[Records with scene code]
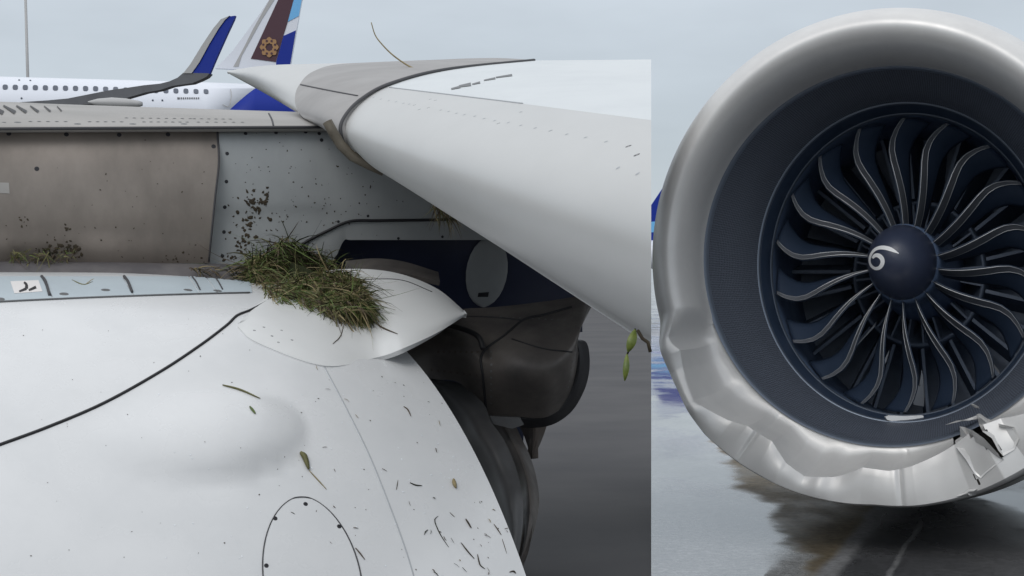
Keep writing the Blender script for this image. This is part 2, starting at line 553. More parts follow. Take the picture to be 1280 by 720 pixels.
# lettering strip too small to read: short dark dashes
v, f = [], []
for i, w in enumerate((3.2, 1.6, 1.6, 1.6, 1.6, 1.6, 1.6, 1.6, 1.6, 1.6)):
    x = 221.5 + i * 2.7 + (1.5 if i else 0)
    for (qx, qy) in ((x, 122), (x + w, 122), (x + w, 124.2), (x, 124.2)):
        h = hit(fb2, qx, qy); v.append(h[0] + h[1] * .03)
    f.append((4 * i, 4 * i + 1, 4 * i + 2, 4 * i + 3))
mk('lettering', v, f, M['fwing'], fus, False)
def surf_ribbon(name, b, px, w0, w1, m, par, lift=.03, n=24):
    pp = cat1([Vector((x, y, 0)) for x, y in px], n)
    v, f = [], []
    for i, q in enumerate(pp):
        t = (pp[min(i + 1, n - 1)] - pp[max(i - 1, 0)]).normalized(); s = Vector((-t.y, t.x, 0))
        w = w0 + (w1 - w0) * i / (n - 1)
        for sg in (-1, 1):
            h = hit(b, q.x + s.x * w * sg / 2, q.y + s.y * w * sg / 2) or hit(b, q.x, q.y)
            if h is None: return None
            v.append(h[0] + h[1] * lift)
    f = [(2 * i, 2 * i + 1, 2 * i + 3, 2 * i + 2) for i in range(n - 1)]
    return mk(name, v, f, m, par, True)
for px, a, b_ in (([(258, 137), (275, 126), (287, 114), (294, 100)], 2.0, 5.5), ([(268, 97), (272, 110), (273, 128)], .8, .8), ([(283, 97), (287, 106), (284, 116)], .8, .8)):
    surf_ribbon('stripe', fb, px, a, b_, M['lblue'], fus)
# door in the blue section
surf_ribbon('door_outline', fb, [(278, 131), (286, 133), (289, 120), (288, 112)], .9, .9, M['fgrey'], fus, .04)

def plate(name, px, d, m, par, thick, slope=0.0):
    return polyplate(name, [P(x, y, d + slope * (x - 300)) for x, y in px], m, par, thick, Vector((0, 1, 0)))
Z1 = lambda pts: [(200 + x / 4.8, y / 4.8) for x, y in pts]
FD = 90.0
fin = plate('tail_fin', Z1([(330, 410), (370, 372), (430, 312), (520, 190), (600, 80), (780, -190), (930, -190), (850, 0), (780, 400), (560, 420)]), FD, M['fus'], far, .35)
plate('fin_panel', Z1([(722, -30), (545, 352), (695, 372), (740, 215), (815, -30)]), FD - .03, M['maroon'], fin, .05)
plate('fin_stripe', Z1([(741, 215), (815, 182), (780, 392), (697, 392), (697, 372)]), FD - .035, M['blue'], fin, .05)
plate('fin_stripe', Z1([(767, 130), (805, -10), (852, -10), (833, 95)]), FD - .036, M['lblue'], fin, .05)
plate('leading_edge', Z1([(655, 0), (690, -50), (715, -50), (685, 0), (612, 115), (490, 335), (470, 400), (440, 400), (500, 290), (560, 170)]), FD - .025, M['fgrey'], fin, .05)
# eight-pointed open star
sc_, sr = (200 + 655 / 4.8, 283 / 4.8), 12.0
v, f = [], []
for k_ in range(32):
    a = 2 * math.pi * k_ / 32
    ro = sr * (1.0 if k_ % 4 == 0 else .80 if k_ % 4 == 2 else .92)
    for rr, dd in ((ro, FD - .10), (sr * (.36 + .06 * (k_ % 4 == 0)), FD - .10)):
        v.append(P(sc_[0] + rr * math.cos(a), sc_[1] + rr * 1.08 * math.sin(a), dd))
f = [(2 * i, 2 * i + 1, (2 * i + 3) % 64, (2 * i + 2) % 64) for i in range(32)]
mk('star_emblem', v, f, M['gold'], fin, False)
for k_ in range(8):
    a = 2 * math.pi * (k_ + .5) / 8
    v = []
    for q in range(8):
        c_ = 2 * math.pi * q / 8
        v.append(P(sc_[0] + sr * .66 * math.cos(a) + 1.5 * math.cos(c_), sc_[1] + sr * .7 * math.sin(a) + 1.5 * math.sin(c_), FD - .12))
    mk('star_cutout', v, [tuple(range(8))], M['maroon'], fin, False)
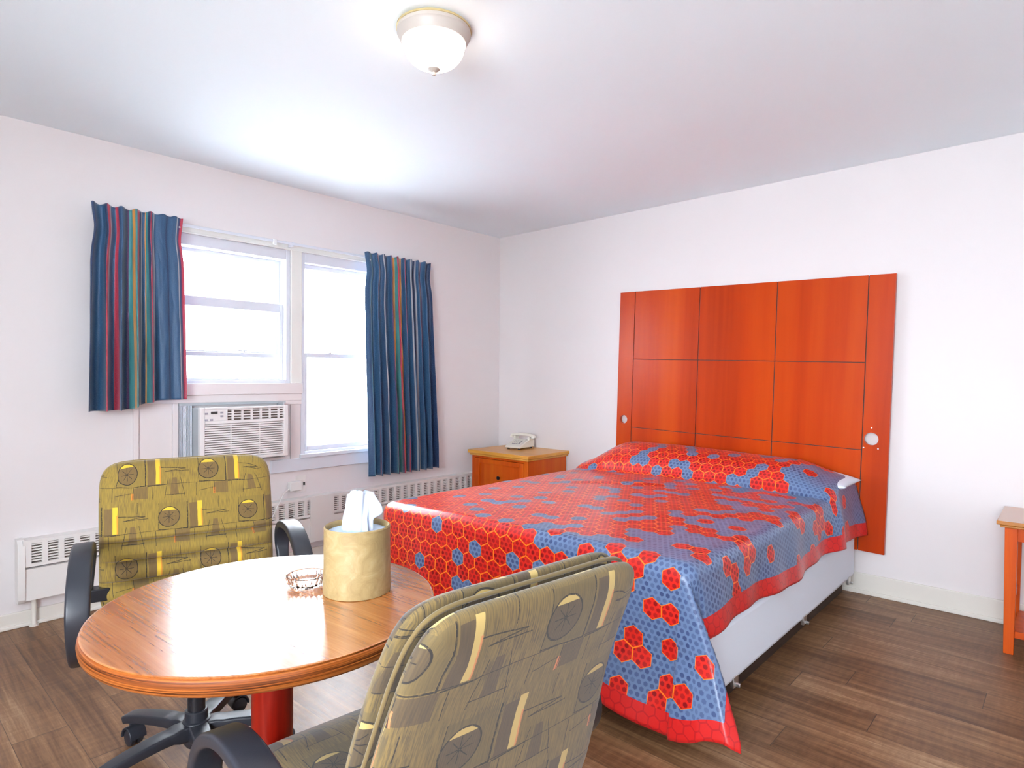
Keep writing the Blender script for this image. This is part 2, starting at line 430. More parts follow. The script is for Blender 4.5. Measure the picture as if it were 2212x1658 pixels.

§ **Job**: Reproduce all entries exactly. Pictures do not belong in the copy.

§ **Right answer**:
Keep writing the Blender script for this image. This is part 2, starting at line 553. More parts follow. Take the picture to be 1280 by 720 pixels.
# lettering strip too small to read: short dark dashes
v, f = [], []
for i, w in enumerate((3.2, 1.6, 1.6, 1.6, 1.6, 1.6, 1.6, 1.6, 1.6, 1.6)):
    x = 221.5 + i * 2.7 + (1.5 if i else 0)
    for (qx, qy) in ((x, 122), (x + w, 122), (x + w, 124.2), (x, 124.2)):
        h = hit(fb2, qx, qy); v.append(h[0] + h[1] * .03)
    f.append((4 * i, 4 * i + 1, 4 * i + 2, 4 * i + 3))
mk('lettering', v, f, M['fwing'], fus, False)
def surf_ribbon(name, b, px, w0, w1, m, par, lift=.03, n=24):
    pp = cat1([Vector((x, y, 0)) for x, y in px], n)
    v, f = [], []
    for i, q in enumerate(pp):
        t = (pp[min(i + 1, n - 1)] - pp[max(i - 1, 0)]).normalized(); s = Vector((-t.y, t.x, 0))
        w = w0 + (w1 - w0) * i / (n - 1)
        for sg in (-1, 1):
            h = hit(b, q.x + s.x * w * sg / 2, q.y + s.y * w * sg / 2) or hit(b, q.x, q.y)
            if h is None: return None
            v.append(h[0] + h[1] * lift)
    f = [(2 * i, 2 * i + 1, 2 * i + 3, 2 * i + 2) for i in range(n - 1)]
    return mk(name, v, f, m, par, True)
for px, a, b_ in (([(258, 137), (275, 126), (287, 114), (294, 100)], 2.0, 5.5), ([(268, 97), (272, 110), (273, 128)], .8, .8), ([(283, 97), (287, 106), (284, 116)], .8, .8)):
    surf_ribbon('stripe', fb, px, a, b_, M['lblue'], fus)
# door in the blue section
surf_ribbon('door_outline', fb, [(278, 131), (286, 133), (289, 120), (288, 112)], .9, .9, M['fgrey'], fus, .04)

def plate(name, px, d, m, par, thick, slope=0.0):
    return polyplate(name, [P(x, y, d + slope * (x - 300)) for x, y in px], m, par, thick, Vector((0, 1, 0)))
Z1 = lambda pts: [(200 + x / 4.8, y / 4.8) for x, y in pts]
FD = 90.0
fin = plate('tail_fin', Z1([(330, 410), (370, 372), (430, 312), (520, 190), (600, 80), (780, -190), (930, -190), (850, 0), (780, 400), (560, 420)]), FD, M['fus'], far, .35)
plate('fin_panel', Z1([(722, -30), (545, 352), (695, 372), (740, 215), (815, -30)]), FD - .03, M['maroon'], fin, .05)
plate('fin_stripe', Z1([(741, 215), (815, 182), (780, 392), (697, 392), (697, 372)]), FD - .035, M['blue'], fin, .05)
plate('fin_stripe', Z1([(767, 130), (805, -10), (852, -10), (833, 95)]), FD - .036, M['lblue'], fin, .05)
plate('leading_edge', Z1([(655, 0), (690, -50), (715, -50), (685, 0), (612, 115), (490, 335), (470, 400), (440, 400), (500, 290), (560, 170)]), FD - .025, M['fgrey'], fin, .05)
# eight-pointed open star
sc_, sr = (200 + 655 / 4.8, 283 / 4.8), 12.0
v, f = [], []
for k_ in range(32):
    a = 2 * math.pi * k_ / 32
    ro = sr * (1.0 if k_ % 4 == 0 else .80 if k_ % 4 == 2 else .92)
    for rr, dd in ((ro, FD - .10), (sr * (.36 + .06 * (k_ % 4 == 0)), FD - .10)):
        v.append(P(sc_[0] + rr * math.cos(a), sc_[1] + rr * 1.08 * math.sin(a), dd))
f = [(2 * i, 2 * i + 1, (2 * i + 3) % 64, (2 * i + 2) % 64) for i in range(32)]
mk('star_emblem', v, f, M['gold'], fin, False)
for k_ in range(8):
    a = 2 * math.pi * (k_ + .5) / 8
    v = []
    for q in range(8):
        c_ = 2 * math.pi * q / 8
        v.append(P(sc_[0] + sr * .66 * math.cos(a) + 1.5 * math.cos(c_), sc_[1] + sr * .7 * math.sin(a) + 1.5 * math.sin(c_), FD - .12))
    mk('star_cutout', v, [tuple(range(8))], M['maroon'], fin, False)
Keep writing the Blender script for this image. This is part 2, starting at line 430. More parts follow. The script is for Blender 4.5. Measure the picture as if it were 2212x1658 pixels.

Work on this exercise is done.